Someone once asked Anne Bogart, what good actor training is. She answered, “Find something that is difficult for you to do, and do it every day.” Part of this is about becoming a more skilled performer by acquiring difficult skills through training and practice. But a huge part of it is becoming more weighty as a being. 

Ultimately I don’t care if people find that the Suzuki training is not for them, for whatever reason. I prefer that they make that choice from a place of knowledge and not wild rumors about “those crazy people,” but there’s always going to be a certain amount of that. What I do care about is that, as a community, we begin to have expectations about what an actor needs to do to become and remain an actor. I know many fantastic actors who don’t train.

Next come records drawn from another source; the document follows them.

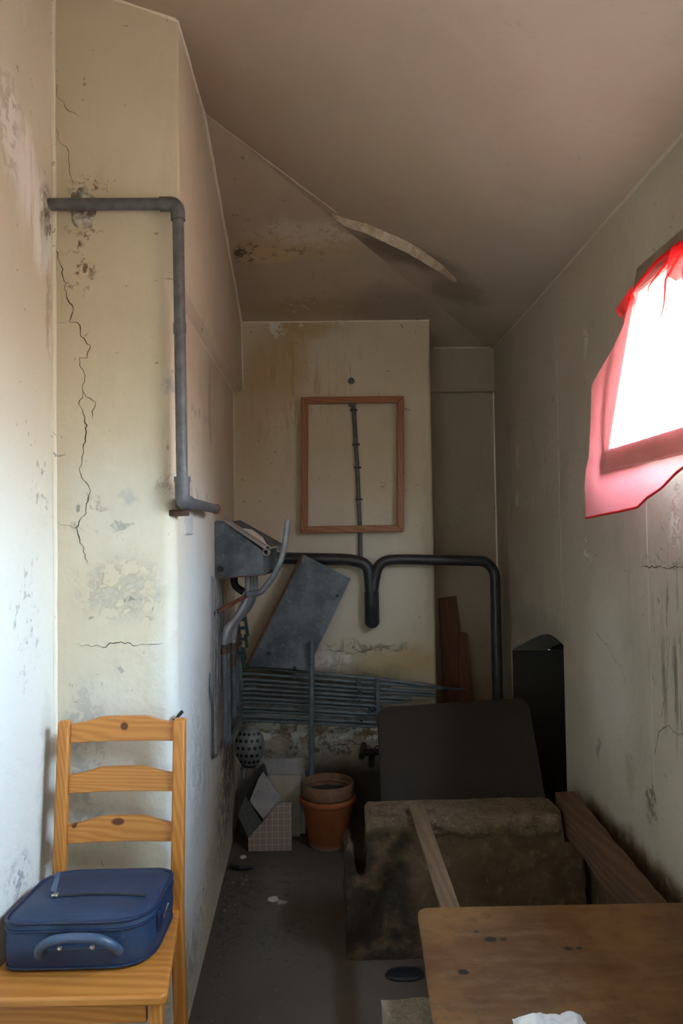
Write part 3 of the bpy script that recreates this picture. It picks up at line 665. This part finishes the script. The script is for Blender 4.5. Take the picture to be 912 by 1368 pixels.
hk = obj('wall_hook', MB().tube([(-.428, 2.152, .955), (-.433, 2.135, .950), (-.440, 2.122, .942), (-.445, 2.115, .943)], [.0055, .005, .003, .002], 8), m_black)
tag(hk, 'tiny black hook on the pier behind the chair back', 'hook')

# ------------------------------------------------------------------ metal hopper and pipes on the pier's side
m_steel = metal('dull_galvanised_steel', (.062, .080, .102, 1), (.165, .19, .22, 1), .5, .3, 9, .15, ((.36, .37, .38, 1), .6))
m_lip = metal('dusty_steel', (.26, .25, .25, 1), (.36, .35, .33, 1), .6, .2, 14, .1)
m_paintp = metal('blue_grey_pipe_paint', (.105, .135, .16, 1), (.17, .205, .23, 1), .45, .15, 22, .25, ((.36, .37, .37, 1), .5))
m_lead = metal('lead', (.24, .27, .31, 1), (.36, .39, .43, 1), .45, .35, 16, .15)
m_brass = metal('dirty_brass', (.085, .08, .075, 1), (.17, .095, .065, 1), .65, .3, 40, .3)
m_green = metal('green_enamel', (.015, .05, .034, 1), (.02, .07, .05, 1), .4, .1, 30, .1)
hop = thing('metal_hopper', 'dark steel hopper box with sloping lid on the pier side', 'hopper', (-.38, 3.15, 1.28))
y0, y1 = 3.05, 3.36
side = [(-.474, 1.513), (-.427, 1.512), (-.290, 1.405), (-.272, 1.392), (-.270, 1.294), (-.474, 1.282)]
obj('side_panel', MB().prism([(x, y0, z) for x, z in side], (0, .004, 0)), m_steel, hop, bevel=.0012)
obj('side_panel', MB().prism([(x, y1, z + .008) for x, z in side], (0, .004, 0)), m_steel, hop, bevel=.0012)
obj('bottom_panel', MB().prism([(-.474, y0, 1.280), (-.270, y0, 1.292), (-.236, y0 + .07, 1.300), (-.236, y1, 1.30), (-.474, y1, 1.288)], (0, 0, .004)), m_rust, hop, label='rusty bottom sheet')
obj('front_panel', MB().prism([(-.270, y0, 1.294), (-.236, y0 + .07, 1.318), (-.236, y0 + .07, 1.40), (-.272, y0, 1.392)], (.004, .003, 0)), m_steel, hop, bevel=.001)
obj('front_panel', MB().box(-.240, -.236, y0 + .07, y1, 1.31, 1.40), m_steel, hop)
obj('back_panel', MB().box(-.474, -.470, y0, y1, 1.285, 1.52), m_steel, hop)
obj('lid_flange', MB().prism([(-.432, y0 - .012, 1.513), (-.262, y0 - .012, 1.395), (-.262, y0 + .006, 1.407), (-.432, y0 + .02, 1.525)], (.003, 0, .010)), m_lip, hop, bevel=.002)
obj('lid', MB().prism([(-.415, y0 + .11, 1.512), (-.245, y0 + .11, 1.405), (-.215, y1, 1.412), (-.40, y1, 1.520)], (0, 0, .005)), m_steel, hop, bevel=.001)
obj('lid_ear', MB().tube([(-.232, y1 - .02, 1.395), (-.208, y1 - .02, 1.402)], .012, 12), m_lip, hop)
Mx = Matrix.Rotation(PI / 2, 4, 'X').to_3x3()
pf = obj('port_flange', MB().lathe([(.024, 0), (.024, .004), (.018, .007), (.018, .010), (.0135, .010), (.0135, .002)], (-.444, y0, 1.321), 24, Mx), m_galv, hop)
obj('port_bore', MB().lathe([(.0135, .0), (.0132, .0112)], (-.444, y0, 1.321), 20, Mx), m_black, pf)
pf = obj('port_flange', MB().tube([(-.258, y0 - .012, 1.386), (-.258, y0 + .02, 1.386)], .015, 16, True, False), m_lip, hop)
sc = obj('plaster_flake', rough(MB().prism([(-.36, y0 + .06, 1.474), (-.33, y0 + .10, 1.468), (-.28, y0 + .10, 1.435), (-.262, y0 + .05, 1.405), (-.30, y0 + .03, 1.425)], (0, 0, .012)), .02, .004, 20), m_frame)
tag(sc, 'pale flake of fallen plaster lying in the steel hopper', 'plaster')

pw_ = thing('pipework', 'blue-grey bank of heating pipes turning along pier and back wall', 'pipes', (-.2, 3.7, .52))
ZL = [.794, .760, .732, .708, .685, .662, .640, .618, .594, .571, .548, .525]
ZR = [.726, .700, .676, .655, .634, .612, .590, .568, .548, .528, .506, .483]
risers = {11: (3.03, .620, .99), 10: (3.14, .600, .98), 7: (3.28, .668, .96), 5: (3.42, .682, .93), 3: (3.57, .745, .95)}
OFF = {11: .038, 10: .040, 7: .048, 5: .048, 3: .050}
for i in range(12):
    yb_ = 3.80 + (.010 if i % 2 else -.004); xc = -.415
    end = {0: .62, 1: .56, 2: .52, 3: .52, 4: .40, 5: .36}.get(i, .25)
    sl = (ZR[i] - ZL[i]) / .63
    P = [(xc, yb_, ZL[i]), (-.107, yb_, ZL[i] + sl * .308), (.2, yb_, ZR[i])]
    if i == 0: P += [(.52, yb_, .680), (.60, yb_ + .05, .655), (.70, yb_ + .2, .62)]
    else: P += [(end, yb_, ZL[i] + sl * (end - xc))]
    obj('back_run', MB().tube(smooth_path(P, .06, 5), .0080, 12, False, i > 5), m_paintp, pw_)
    if i in risers:
        ry_, zb_, zt_ = risers[i]; xr = xs(ry_) + OFF[i]
        xc2 = xs(3.8) + .028
        obj('side_run', MB().tube([(xr, ry_, zb_), (xc2, yb_ - .01, ZL[i])], .0095, 12), m_paintp, pw_)
        obj('riser', MB().tube([(xr, ry_, zb_), (xr - .002, ry_, zt_)], .0108, 14), m_paintp, pw_)
        obj('elbow', MB().tube(smooth_path([(xr, ry_, zb_ + .03), (xr, ry_, zb_), (xr + .0, ry_ + .03, zb_ - .004)], .02, 5), .0138, 14), m_paintp, pw_)
    obj('elbow', MB().tube(smooth_path([(xs(3.8) + .030, yb_ - .035, ZL[i] + .003), (xs(3.8) + .034, yb_, ZL[i]), (xc + .03, yb_, ZL[i])], .02, 5), .0105, 14), m_paintp, pw_)
obj('bent_pipe', MB().tube(smooth_path([(-.345, 3.12, 1.212), (-.29, 3.10, 1.215), (-.22, 3.06, 1.30), (-.185, 3.05, 1.40), (-.170, 3.05, 1.518)], .07, 8), .0125, 14, False, True), m_lead, pw_, label='bent open-ended lead pipe')
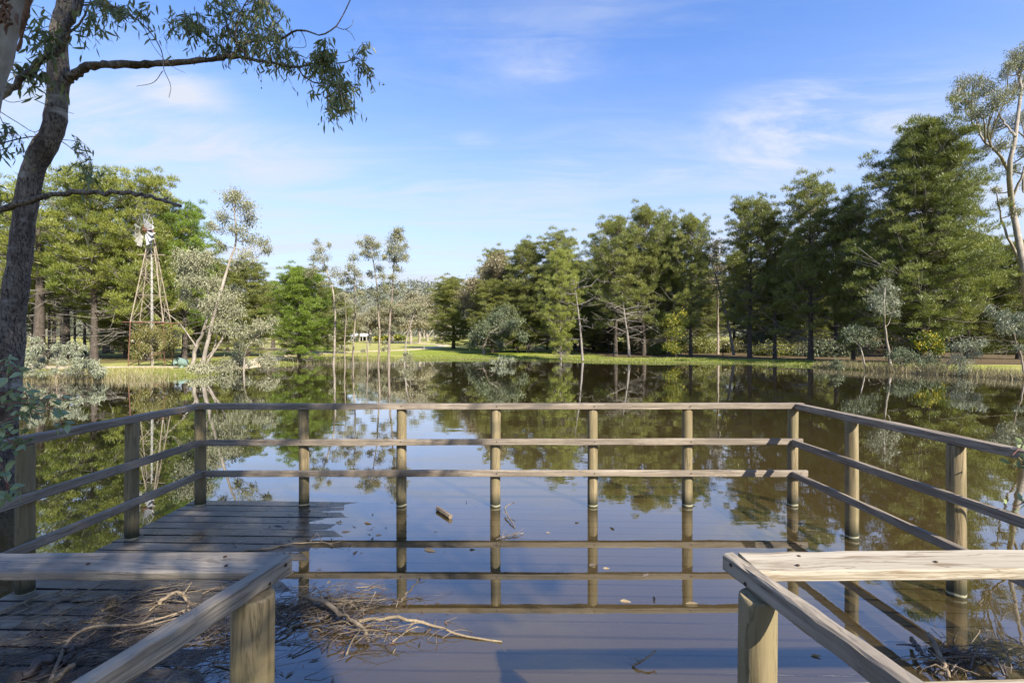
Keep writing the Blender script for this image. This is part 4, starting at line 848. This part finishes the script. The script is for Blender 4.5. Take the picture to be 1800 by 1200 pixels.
for pts, n in (([(-40, 720), (0, 712), (30, 708), (75, 712), (100, 725), (108, 745)], 20), ([(-40, 760), (0, 745), (30, 730), (60, 722), (70, 748)], 18), ([(-30, 790), (0, 770), (20, 775), (38, 790)], 12), ([(-30, 655), (0, 640), (15, 638), (32, 650)], 11), ([(-30, 670), (0, 655), (20, 660), (40, 665)], 7), ([(-20, 700), (10, 690), (40, 690), (60, 705)], 12),
               ([(-20, 800), (0, 815), (12, 845), (8, 880)], 10), ([(-30, 830), (0, 840), (15, 850), (20, 870)], 6), ([(40, 700), (70, 702), (95, 700), (110, 703)], 5), ([(-30, 750), (10, 760), (30, 770), (40, 775)], 12)): jspray(pts, n)
rt = np.random.default_rng(4)
for (a, b) in (((-20, 720), 2.7), ((-20, 800), 2.7), ((-20, 650), 2.7)): e = P(*a, b); m_ = main[np.argmin(np.linalg.norm(main-e, axis=1))]; tube(tg, spline([m_, (m_+e)/2, e], 5), [.007, .006, .005, .005, .004], 5)
ob('stem', st.mesh('stem', M['twig_red']), sg); ob('twigs', tg.mesh('twigs', M['twig_red']), sg); js.finish(rng)
# the sprig at the right edge
sr = thing('gum_sapling', 'small leafy sprig poking in at the right edge above the far railing', 'gum sapling', (0, 0, 0)); js = LeafSet(sr, JM, M['juv'], 60, .5); tg = Geo()
tube(tg, spline([(3.6, 2.75, -.4), (3.45, 2.75, .4), (3.2, 2.74, .9), (3.0, 2.72, 1.1)], 10), np.linspace(.012, .005, 10), 5)
for pts, n in (([(1840, 770), (1815, 780), (1795, 785), (1780, 800)], 8), ([(1840, 820), (1820, 810), (1800, 815), (1785, 825)], 6), ([(1840, 880), (1815, 870), (1795, 885), (1780, 890)], 5)): jspray(pts, n, 2.75)
ob('stem', tg.mesh('stem', M['twig_red']), sr); js.finish(rng)

# ------------------------------------------------------------------ windmill
M['galv'] = simple_mat('galvanised_steel', (.34, .32, .28), (.62, .60, .55), 5, .5, .1, metal=.25, spec=.5)
M['galv_rust'] = simple_mat('rusty_galvanised_steel', (.20, .15, .095), (.42, .36, .28), 3, .65, .1, metal=.1)
M['rust'] = simple_mat('red_rust', (.10, .045, .03), (.20, .10, .065), 5, .8, .2)
wm = thing('windmill', 'old steel farm windmill with a damaged wheel on a rusty lattice tower', 'windmill', (0, 0, 0)); WD = 29.2
wbase = P(266, 600, WD); wbase[2] = 0; cx_, cy_ = wbase[0], wbase[1]; gz0 = float(zt(cx_, cy_))
ztop = P(266, 412, WD)[2]; zpl = P(266, 566, WD)[2]; rot = R(22)
def cor(k, z):
    hw = np.interp(z, [gz0-.3, zpl, ztop], [1.12, 1.0, .10]); a = rot+R(45)+k*math.pi/2; return np.array([cx_+hw*1.414*math.cos(a)*.80, cy_+hw*1.414*math.sin(a)*.80, z])
def bar(name, a, b, r, mat, parent=wm, sides=5, label=None): g = Geo(); tube(g, [a, (np.array(a)+np.array(b))/2, b], r, sides, cap=True); return ob(name, g.mesh(name, mat, False), parent, label=label)
for k in range(4): bar('leg', cor(k, zpl-.02), cor(k, ztop), .028, M['galv_rust']); bar('lower_leg', cor(k, gz0-.3), cor(k, zpl-.02), .026, M['rust'])
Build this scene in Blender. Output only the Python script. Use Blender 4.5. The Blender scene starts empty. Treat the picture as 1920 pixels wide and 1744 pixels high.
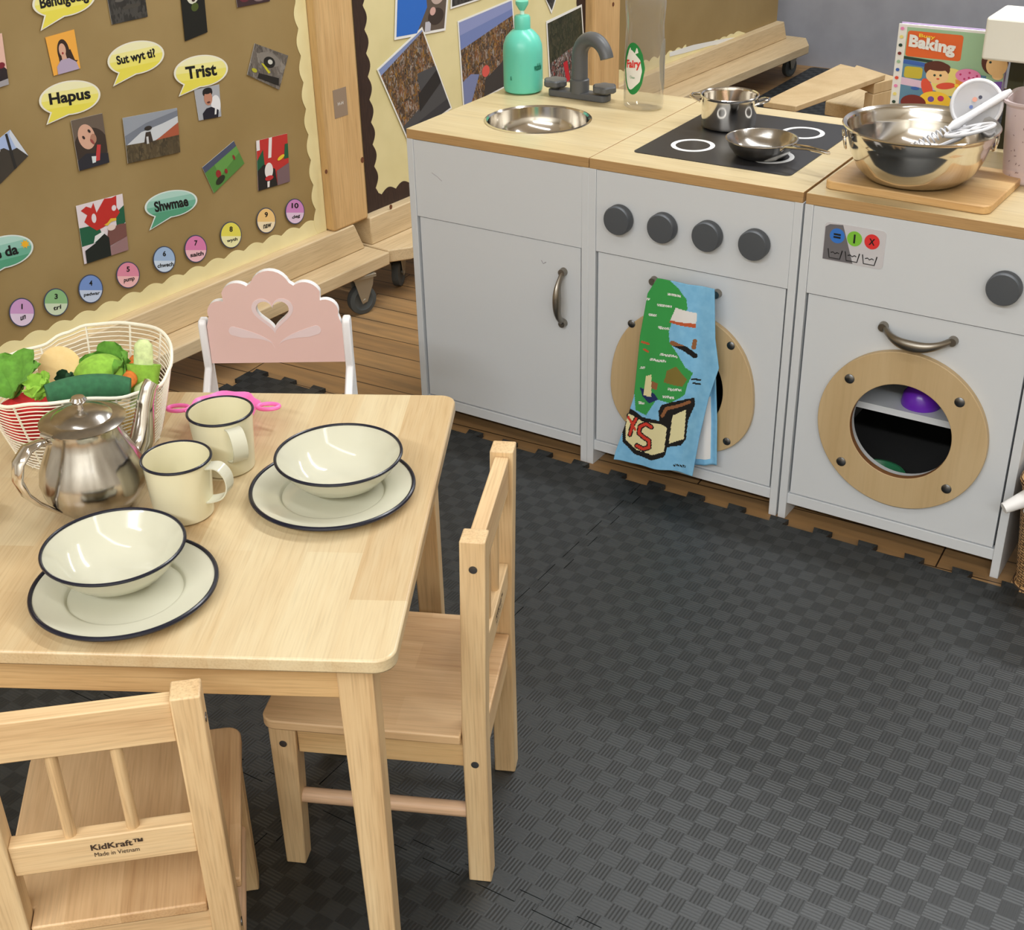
import bpy, bmesh, math, random
from mathutils import Vector, Matrix
from mathutils.geometry import tessellate_polygon
from math import sin, cos, pi, radians as R
random.seed(7)
S = bpy.context.scene
C = S.collection
V = Vector

# ---------------------------------------------------------------- camera
CAM = V((1.54855, -2.03673, 1.31479)); YAW, PITCH, ROLL, FPX = -0.57694, 0.51373, -0.0237, 2530.0
fw = V((sin(YAW)*cos(PITCH), cos(YAW)*cos(PITCH), -sin(PITCH)))
_r0 = V((cos(YAW), -sin(YAW), 0)); _u0 = _r0.cross(fw)
rt = _r0*cos(ROLL) + _u0*sin(ROLL); up = -_r0*sin(ROLL) + _u0*cos(ROLL)
cd = bpy.data.cameras.new('camera'); cam = bpy.data.objects.new('camera', cd); C.objects.link(cam)
cd.sensor_fit = 'HORIZONTAL'; cd.sensor_width = 36; cd.lens = FPX/1920*36; cd.clip_start = .05; cd.clip_end = 60
M = Matrix((rt, up, -fw)).transposed().to_4x4(); M.translation = CAM; cam.matrix_world = M
S.camera = cam

# ---------------------------------------------------------------- light and exposure
S.view_settings.view_transform = 'Standard'; S.view_settings.look = 'None'
S.view_settings.exposure = 0.0; S.view_settings.gamma = 1; S.view_settings.use_curve_mapping = False
w = bpy.data.worlds.new('world'); S.world = w; w.use_nodes = True
w.node_tree.nodes['Background'].inputs[0].default_value = (.9, .93, 1, 1); w.node_tree.nodes['Background'].inputs[1].default_value = .3
S.cycles.max_bounces = 8; S.cycles.transparent_max_bounces = 16; S.cycles.caustics_reflective = False; S.cycles.caustics_refractive = False
S.cycles.sample_clamp_indirect = 4.0
CEIL = 2.75
STRIPS = [(1.3, .42, 2.6, .10, 54), (1.6, -1.75, 3.2, .14, 15), (1.0, 2.3, 2.4, .14, 50), (1.8, -3.7, 3.8, .2, 150)]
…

Many of them have careers in which they are acting a lot. This is excellent. Performing can do many of the things that training does for you and keep you in shape. But the percentage of actors who are working enough for this to be true is tiny. For the rest of us, we must find something to keep us in dialogue with our work, on an ongoing and life-long basis. This is why I have often said that training must be part of an actor’s lifestyle, not just their education.

Part of why the Suzuki Training is so good for me is because I hate pain so much. Suzuki Training is very difficult for me to do. It’s designed that way. Over the years I have developed a relationship with it that is rich and varied and filled with joy and fun as well as pain. But it has never gotten easier. That’s part of the point. Ultimately the weakness that leaves the body is not a weakness of the muscles and bones, It is a weakness of the spirit.